Быть может, смерть, разделяющая пространство и время, явит нам её в своих чертогах - единственную, иную, желанную?
Мир без нас
Вообразить его - значит выйти из реки обстоятельств, стать невидимкой, созерцать окружающее из материнского чрева или из могилы. Это значит умереть при жизни, превратиться в постороннего, выпав из гнезда будней. Притаившись, тогда можно видеть дни - тень кружащейся в небе птицы, зреть в замочную скважину суету, ошибки, измену, лесть, одиночество, ненависть близких и быстрое забвение.

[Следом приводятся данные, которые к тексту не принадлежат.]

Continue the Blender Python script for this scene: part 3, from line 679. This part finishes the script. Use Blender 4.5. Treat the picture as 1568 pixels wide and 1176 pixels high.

Этому препятствует страх: смерть пугает ломкой привычного, исчезновение «я» кажется немыслимым. В практике дзэн, обещающей слияние с миром, это трудное упражнение. Но так ли уж трудно представить Вселенную, где по-прежнему торжествует сила, царствует равнодушие и ухмыляется Зло? Разве не удаётся нам это, когда вдруг забрезжит прошлое, когда мы спим, углубляемся в книги или мечтаем?
Вслед за Шопенгауэром и Витгенштейном наука расправляется с иллюзией «я», сводя его к игре нейронов и токов. Затерявшиеся в череде событий, мы - песчинки в песочных часах. Мир грохочет своей колеёй, заглушая наши невнятные речи, рассыпая их горсткой метафор. Наше присутствие - догорание свечи на пиру, а путь - его называют судьбой - след птицы в воздухе или змеи на камне.